Il faut noter que la mairie de Paris souhaite plus ou moins piétonniser le centre de Paris. Ceci me semblerait porter un coup mortel à tous les commerces de luxe concernés (hotels, antiquaires, joaillers, haute couture,..). Les "riches"  ne se sont pas convertis au vélo électrique ou au métro: il leur faut une (grosse) voiture.

Le feuilleton de la fermeture 

  • 1998 Bâtiment 3 loué à Etam
  • 2001 LVMH prend 59,4% du capital, la fondation Cognacq-Jay conserve 40,6%
  • 2002 Installation de  Kenzo dans le bâtiment 1
  • 2004 fermeture des entrepôts de Marne la Vallée, transfert des stocks dans le magasin même.

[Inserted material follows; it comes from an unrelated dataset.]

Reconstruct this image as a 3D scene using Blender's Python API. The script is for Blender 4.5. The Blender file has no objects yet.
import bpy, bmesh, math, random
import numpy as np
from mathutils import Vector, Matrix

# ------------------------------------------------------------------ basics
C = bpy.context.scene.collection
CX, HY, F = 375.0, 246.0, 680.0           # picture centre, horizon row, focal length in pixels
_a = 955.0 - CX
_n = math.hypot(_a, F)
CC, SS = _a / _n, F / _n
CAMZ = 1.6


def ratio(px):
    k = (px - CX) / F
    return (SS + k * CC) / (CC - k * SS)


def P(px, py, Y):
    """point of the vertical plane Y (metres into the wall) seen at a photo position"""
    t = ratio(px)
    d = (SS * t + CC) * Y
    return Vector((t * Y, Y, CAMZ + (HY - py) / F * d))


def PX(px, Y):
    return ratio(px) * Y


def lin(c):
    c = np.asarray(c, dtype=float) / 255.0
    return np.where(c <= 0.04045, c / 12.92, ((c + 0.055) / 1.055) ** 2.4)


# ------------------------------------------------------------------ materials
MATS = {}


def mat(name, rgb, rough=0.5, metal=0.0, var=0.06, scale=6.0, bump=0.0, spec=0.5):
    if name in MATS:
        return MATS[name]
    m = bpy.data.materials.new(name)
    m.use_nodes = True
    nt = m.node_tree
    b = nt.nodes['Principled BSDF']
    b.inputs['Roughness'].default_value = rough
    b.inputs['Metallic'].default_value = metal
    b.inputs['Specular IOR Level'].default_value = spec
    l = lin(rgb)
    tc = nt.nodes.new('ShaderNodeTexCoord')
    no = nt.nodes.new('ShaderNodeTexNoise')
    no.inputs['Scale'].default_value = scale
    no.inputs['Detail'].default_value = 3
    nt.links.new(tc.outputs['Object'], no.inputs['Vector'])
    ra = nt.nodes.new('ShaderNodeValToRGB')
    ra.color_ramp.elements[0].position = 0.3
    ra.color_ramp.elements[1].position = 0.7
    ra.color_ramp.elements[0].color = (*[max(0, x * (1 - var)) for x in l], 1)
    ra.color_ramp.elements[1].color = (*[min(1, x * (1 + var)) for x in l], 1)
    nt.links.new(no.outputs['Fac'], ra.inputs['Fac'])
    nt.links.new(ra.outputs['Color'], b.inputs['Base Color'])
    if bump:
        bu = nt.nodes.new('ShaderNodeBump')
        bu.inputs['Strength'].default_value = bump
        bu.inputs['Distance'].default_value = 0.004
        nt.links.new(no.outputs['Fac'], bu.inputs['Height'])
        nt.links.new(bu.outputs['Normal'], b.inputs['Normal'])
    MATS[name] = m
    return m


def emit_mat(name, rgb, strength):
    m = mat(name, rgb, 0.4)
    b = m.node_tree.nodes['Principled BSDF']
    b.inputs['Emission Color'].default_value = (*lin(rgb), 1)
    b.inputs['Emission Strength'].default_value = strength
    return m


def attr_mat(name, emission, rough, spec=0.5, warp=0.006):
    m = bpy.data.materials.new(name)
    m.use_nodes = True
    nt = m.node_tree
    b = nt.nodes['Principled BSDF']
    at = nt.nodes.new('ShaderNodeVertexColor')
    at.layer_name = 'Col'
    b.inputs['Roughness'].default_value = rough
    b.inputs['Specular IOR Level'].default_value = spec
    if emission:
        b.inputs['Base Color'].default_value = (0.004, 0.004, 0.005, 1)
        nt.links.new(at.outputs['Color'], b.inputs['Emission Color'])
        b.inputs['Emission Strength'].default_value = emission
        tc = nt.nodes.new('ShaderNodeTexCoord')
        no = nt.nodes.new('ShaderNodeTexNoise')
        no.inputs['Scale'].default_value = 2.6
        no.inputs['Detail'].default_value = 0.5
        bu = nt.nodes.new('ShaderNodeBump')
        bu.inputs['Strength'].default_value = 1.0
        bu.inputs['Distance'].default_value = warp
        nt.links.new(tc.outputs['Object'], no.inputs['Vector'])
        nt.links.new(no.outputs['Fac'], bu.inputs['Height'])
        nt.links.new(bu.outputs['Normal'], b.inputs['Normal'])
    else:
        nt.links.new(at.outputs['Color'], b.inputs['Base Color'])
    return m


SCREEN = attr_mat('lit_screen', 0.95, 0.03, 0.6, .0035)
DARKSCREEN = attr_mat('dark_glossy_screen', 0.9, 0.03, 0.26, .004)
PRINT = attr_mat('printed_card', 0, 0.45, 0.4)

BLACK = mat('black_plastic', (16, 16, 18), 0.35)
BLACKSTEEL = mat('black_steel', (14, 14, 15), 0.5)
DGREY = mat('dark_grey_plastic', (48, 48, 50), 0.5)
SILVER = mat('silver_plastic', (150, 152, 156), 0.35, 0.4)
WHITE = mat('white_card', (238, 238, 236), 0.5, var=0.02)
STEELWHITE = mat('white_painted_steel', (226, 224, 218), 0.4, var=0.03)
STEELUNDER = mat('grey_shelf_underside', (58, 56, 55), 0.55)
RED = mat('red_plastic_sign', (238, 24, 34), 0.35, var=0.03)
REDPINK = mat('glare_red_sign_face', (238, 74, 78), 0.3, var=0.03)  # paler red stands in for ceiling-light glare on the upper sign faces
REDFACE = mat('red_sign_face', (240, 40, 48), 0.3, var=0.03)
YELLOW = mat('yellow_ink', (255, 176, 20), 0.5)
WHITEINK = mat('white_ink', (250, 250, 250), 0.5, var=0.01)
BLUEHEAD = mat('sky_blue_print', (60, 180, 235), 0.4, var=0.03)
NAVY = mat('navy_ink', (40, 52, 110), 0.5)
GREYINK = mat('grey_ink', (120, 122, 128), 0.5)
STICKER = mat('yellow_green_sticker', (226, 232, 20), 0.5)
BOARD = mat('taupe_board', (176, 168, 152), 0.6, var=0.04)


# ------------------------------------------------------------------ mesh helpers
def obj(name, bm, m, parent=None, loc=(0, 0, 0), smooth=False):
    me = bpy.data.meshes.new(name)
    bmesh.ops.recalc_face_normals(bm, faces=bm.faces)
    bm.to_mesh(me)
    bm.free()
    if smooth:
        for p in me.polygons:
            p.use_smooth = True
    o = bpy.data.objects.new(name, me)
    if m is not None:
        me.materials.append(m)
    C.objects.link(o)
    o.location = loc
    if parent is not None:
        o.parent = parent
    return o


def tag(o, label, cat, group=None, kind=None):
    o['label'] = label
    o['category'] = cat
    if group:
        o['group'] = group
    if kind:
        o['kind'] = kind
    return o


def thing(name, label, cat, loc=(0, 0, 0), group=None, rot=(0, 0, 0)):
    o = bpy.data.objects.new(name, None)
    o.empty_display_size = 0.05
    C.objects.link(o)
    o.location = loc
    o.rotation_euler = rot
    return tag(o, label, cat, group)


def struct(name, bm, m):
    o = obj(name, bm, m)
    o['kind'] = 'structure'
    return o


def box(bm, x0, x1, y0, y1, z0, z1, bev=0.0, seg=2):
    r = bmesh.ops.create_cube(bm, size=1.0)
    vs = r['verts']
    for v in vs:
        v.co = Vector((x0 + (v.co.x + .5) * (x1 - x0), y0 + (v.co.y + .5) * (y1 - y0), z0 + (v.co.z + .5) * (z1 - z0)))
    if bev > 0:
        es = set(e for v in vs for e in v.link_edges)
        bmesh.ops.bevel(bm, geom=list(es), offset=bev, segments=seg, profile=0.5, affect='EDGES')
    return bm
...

  • Février 2005. Avis défavorable de la commission de sécurité de la PPP, la plupart des points notés  concernent les stocks nouvellement créés. Commande d'un rapport d'experts par la direction.
  • 16 juin 2005. Fermeture à titre conservatoire. 
  • 19 juillet 2005 fermeture totale pour 5 à 6 ans afin d’effectuer des travaux de mise en conformité évalués à 100 M€
  •  9 juin 2006. Présentation en CE du projet d'une nouvelle Samaritaine tournée vers "le cadre de vie"
  • 2008 Les représentants de la fondation démissionnent
  • 25 novembre 2010 LVMH acquiert les 40, 1% restants de la fondation Cognacq-Jay.
  • Juin 2010. Projet de la nouvelle Samaritaine avec hôtel de luxe à l'enseigne du Cheval Blanc pour 450 M€
  • Mai 2011. Aval de la mairie de Paris, présentation du projet  par l'équipe Sanaa. 
  • 18 décembre 2012. Obtention de 2 permis de construire.
  • 15 février 2013. Recours contre les permis 
  • 4 juillet 2013. Recours classés pour vice de forme 
  • 25 février 2014.  Jugement contre les recours cassés par le Conseil d'Etat
  • 11 avril 2014. Rejet de la demande d'annulation du permis de construire
  • 13 mai 2014. Annulation du permis de la façade de la rue de Rivoli
  •  16 octobre 2014. Sursis à exécution de l'annulation du permis de construire (donc le chantier reprend)
  • 19 juin 2015. Le Conseil d'Etat rejette définitivement les recours en annulation.